Case v. Minot

Justices Knowlton and Morton

dissent from that part of the foregoing opinion which holds the defendants legally responsible for the erection of the chimney by Jordan and Jordan, for these reasons.

In their view the defendants are not shown to have had to do with the changes near the plaintiffs’ premises, except as appears by their written contracts in regard to the property. They arranged with Bradford and Thomas so as to let Jordan and Jordan into possession much sooner than could have been done without the arrangement. They made a lease to Jordan and Jordan for eight years and, seven months, and in the lease they gave permission to make the changes; but they expressly stated in the lease that “ the lessees take subject to the lease to Case, Dudley, and Battelle,” the plaintiffs. Without such permission Jordan and Jordan would have had no right as against the defendants to make the changes. With it they had and have a right as against the defendants. It cannot fairly be construed as authorizing the Jordans to create a nuisance, or to do anything that would interfere with the plaintiffs’ rights as lessees. It amounted to a declaration on the part of the defendants that they gave no right as against the plaintiffs, and that Jordan and Jordan might make the changes after the expiration of the plaintiffs’ lease, which then had less than eight months to run, but not before, unless they did it with the consent of the plaintiffs, or in such a way as not to affect the plaintiffs’ legal rights.

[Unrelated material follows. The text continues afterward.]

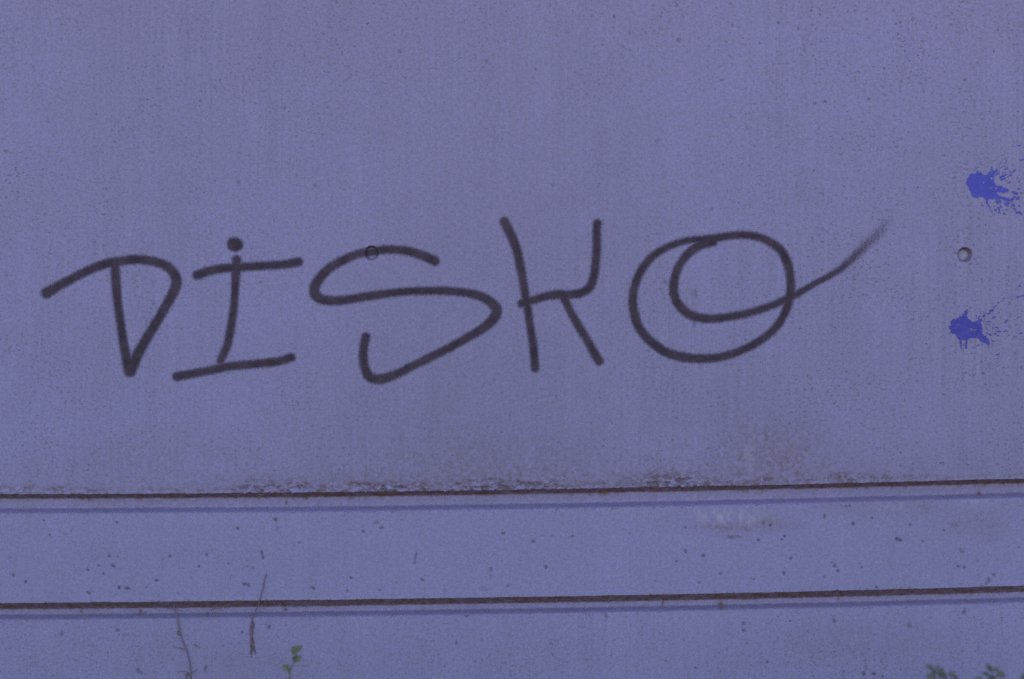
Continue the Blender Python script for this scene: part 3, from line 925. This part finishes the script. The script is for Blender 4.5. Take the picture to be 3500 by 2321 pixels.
vine = empty("dried_vine", at(652, 2480, -0.004))
tag(vine, "thin brown dried vine with side rootlets hanging from the lower groove, further left", "vine", None)
G = Geo(); wall_tube(G, [(592,2058,-8),(595,2070,-12),(598,2086,-14),(604,2102,-6),(607,2118,2),(611,2140,3),(614,2160,2.5),(623,2186,2),(636,2217,2),(643,2245,2),(650,2270,2),(652,2296,2),(652,2330,2),(650,2400,2),(654,2500,2),(648,2700,2),(652,2900,2)], 0.0013, 0.0014, 701)
G.build("stem", M_STEM, vine)
for k, pts in enumerate([[(638,2223,2),(625,2217,1.5),(608,2214,1.5),(591,2210,1.2)], [(645,2302,2),(634,2295,1.5),(622,2294,1.2),(608,2298,1)], [(650,2302,2),(658,2297,1.5),(666,2294,1.2),(674,2288,1)],
                         [(650,2300,2),(642,2306,1.8),(637,2314,1.5),(626,2322,1.2)], [(641,2300,2),(640,2310,1.6),(638,2324,1.2)], [(612,2150,2),(607,2163,1.5),(612,2172,1)], [(664,2202,1.2),(676,2208,1.2),(684,2216,1)]]):
    G = Geo(); wall_tube(G, pts, 0.0013 if k in (0, 3, 4) else 0.0010, 0.0006, 720 + k, 2.0, 5)
    if k in (3, 4):
        G.tube([at(646 - 3 * k, 2301, -0.002), at(641 - k, 2309, -0.003)], [0.003, 0.0022], 6)
    G.build("rootlet", M_STEM, vine)

vine2 = empty("dried_vine", at(862, 2480, -0.004))
tag(vine2, "short dried vine crossing the lower groove upright, with a fuzzy mat of rootlets below", "vine", None)
G = Geo(); wall_tube(G, [(912,1960,1.2),(906,1976,1.8),(901,1992,2),(899,2008,2.2),(897,2022,2.4),(890,2042,3),(886,2056,-1),(882,2072,-10),(875,2086,-14),(867,2098,-10),(861,2110,0),(860,2125,2.2),(860,2150,2),(861,2180,1.6)], 0.0011, 0.0012, 740)
G.build("stem", M_STEM, vine2)
for k in range(26):
    u0 = 857 + 10 * rng.random(); va = 2118 + 90 * rng.random(); vb = min(va + rng.uniform(20, 70), 2248)
    sp = 1 + (vb - 2120) / 60.0
    G = Geo(); wall_tube(G, [(u0, va, 1.4), (u0 + rng.normal(0, 1.6) * sp, (va + vb) / 2, 1.0), (u0 + rng.normal(0, 2.2) * sp, vb, 0.8)], 0.0007, 0.0004, 760 + k, 2.5, 4)
    G.build("rootlet", M_ROOT, vine2)

twig = empty("dry_twig", at(760, 2080, 0.012))
tag(twig, "pale dry twig lying inside the lower groove between the two vines", "twig")
G = Geo(); wall_tube(G, [(719,2086,-8),(735,2080,-10),(755,2075,-12),(775,2070,-13),(788,2064,-13),(799,2058,-12)], 0.0009, 0.0012, 800, 2.0)
G.build("stem", M_TWIG, twig)
G = Geo(); wall_tube(G, [(754,2075,-12),(740,2078,-14),(724,2080,-16)], 0.0007, 0.0004, 801, 1.5)
G.build("side_shoot", M_TWIG, twig)

# ------------------------------------------------------------------ green plants at the foot of the wall
FRONT = (0, -1, 0.25)


def plant(name, base, label, stem_lines, leaves, ms, ml, rad):
    root = empty(name, base)
    tag(root, label, "plant")
    for pts in stem_lines:
        P = [Vector(p) for p in pts]
        arr = catmull([(p.x / S, p.z / S, p.y / S) for p in P], 14.0)
        L = [(a * S, c * S, b * S) for a, b, c in arr]
        G = Geo(); G.tube(L, np.linspace(rad, rad * 0.45, len(L)), 6); G.build("stem", ms, root)
    for b, t, w, nrm in leaves:
        G = Geo(); G.leaf(b, t, w, nrm, 0.25, rng.uniform(0.02, 0.2)); G.build("leaf", ml, root)


q = -0.30
A = lambda u, v, dy=0.0: at(u, v, q + dy)
base = (A(985, 2700)[0], q, 0.0)
main = [base, A(980, 2620), A(990, 2440), A(991, 2330), A(990, 2300), A(994, 2285), A(1004, 2268), A(1010, 2248), A(1012, 2228)]
side = [A(990, 2300), A(986, 2290), A(978, 2280)]
leaves = [(A(1010, 2232), A(1004, 2207), 0.016, (0.2, -1, 0.2)), (A(1011, 2230), A(1031, 2204), 0.010, (-0.3, -1, 0.2)),
          (A(1007, 2262), A(1027, 2240), 0.015, (-0.2, -1, 0.3)), (A(1004, 2262), A(1012, 2244, 0.01), 0.013, (0.4, -1, 0.1)),
          (A(988, 2292), A(965, 2272), 0.013, (0.2, -1, 0.4)), (A(989, 2294), A(986, 2280), 0.009, (-.2, -1, .2)),
          (A(1009, 2240), A(998, 2228), 0.008, (0, -1, 0.4))]
for k in range(16):
    v = 2340 + k * 30; sgn = 1 if k % 2 else -1
    b_ = A(990, v)
    t_ = (b_[0] + sgn * rng.uniform(0.015, 0.03), b_[1] - rng.uniform(-0.01, 0.02), b_[2] + rng.uniform(0.0, 0.014))
    leaves.append((b_, t_, rng.uniform(0.011, 0.016), (rng.uniform(-.3, .3), -1, 0.5)))
plant("climbing_sprig", base, "fresh green sprig with small leaves standing before the lower wall, left of centre", [main, side], leaves, M_GSTEM, M_LEAF, 0.0024)


def weed(yoff, base_u, label, tips, below, seed):
    """tips: leaves as (base uv, tip uv, width mm); stems run from the ground to the leaf bases"""
    g = np.random.default_rng(seed)
    A = lambda u, v, dy=0.0: at(u, v, yoff + dy)
    base = (A(base_u, 2700)[0], yoff, 0.0)
    stems, leaves = [], []
    for (bu, bv), (tu, tv), w in tips:
        dy = g.uniform(-0.03, 0.03)
        leaves.append((A(bu, bv, dy), A(tu, tv, dy + g.uniform(-0.008, 0.008)), w * 0.00092, (g.uniform(-.5, .5), -1, g.uniform(0.1, 0.8))))
        mid = A((bu * 0.7 + base_u * 0.3), 2380 + g.uniform(-15, 25), dy * 0.7)
        low = A((bu * 0.3 + base_u * 0.7), 2520, dy * 0.3)
        stems.append([base, low, mid, A(bu, bv, dy)])
    for k in range(below):
        u = base_u + g.normal(0, 45); v = g.uniform(2385, 2620); dy = g.uniform(-0.06, 0.06)
        b_ = A(u, v, dy); a = g.uniform(0, 6.28); ln = g.uniform(0.014, 0.024)
        leaves.append((b_, (b_[0] + math.cos(a) * ln, b_[1] - 0.006, b_[2] + math.sin(a) * ln * 0.7), g.uniform(0.010, 0.015), (g.uniform(-.4, .4), -1, 0.6)))
        if k % 3 == 0:
            stems.append([base, A((u + base_u) / 2, (v + 2700) / 2, dy * .5), b_])
    plant("leafy_weed", base, label, stems, leaves, M_DSTEM, M_DLEAF, 0.0015)


weed(-0.44, 3235, "dark olive weed at the bottom edge below the darker splash, the left clump",
     [((3192, 2292), (3166, 2272), 10), ((3190, 2288), (3178, 2276), 9), ((3194, 2288), (3212, 2274), 8), ((3196, 2303), (3165, 2320), 14), ((3188, 2300), (3202, 2292), 9),
      ((3232, 2306), (3202, 2300), 17), ((3228, 2298), (3208, 2286), 12), ((3236, 2308), (3262, 2298), 8), ((3222, 2312), (3208, 2318), 12), ((3262, 2312), (3276, 2326), 10), ((3250, 2308), (3272, 2312), 6)], 46, 31)
weed(-0.44, 3400, "dark olive weed at the bottom right edge, clump with two raised leaves",
     [((3390, 2294), (3370, 2268), 11), ((3390, 2294), (3418, 2280), 12), ((3384, 2306), (3354, 2300), 8), ((3404, 2310), (3434, 2298), 12), ((3376, 2328), (3402, 2308), 13), ((3362, 2330), (3330, 2318), 14), ((3416, 2312), (3440, 2312), 8)], 44, 37)
weed(-0.44, 3530, "dark weed leaf cut off by the bottom right corner",
     [((3512, 2322), (3484, 2322), 12), ((3516, 2312), (3490, 2308), 10), ((3520, 2316), (3548, 2300), 12)], 30, 41)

It seems to the dissenting justices that with this construction full effect is given to the language of the contracts, in accordance with the intention of the parties, and that it is unjust to the defendants to charge them as having authorized the work to be done against the rights of the plaintiffs, and to make them pay damages for which, on the plaintiffs’ theory, they can have no recovery against the real wrongdoers.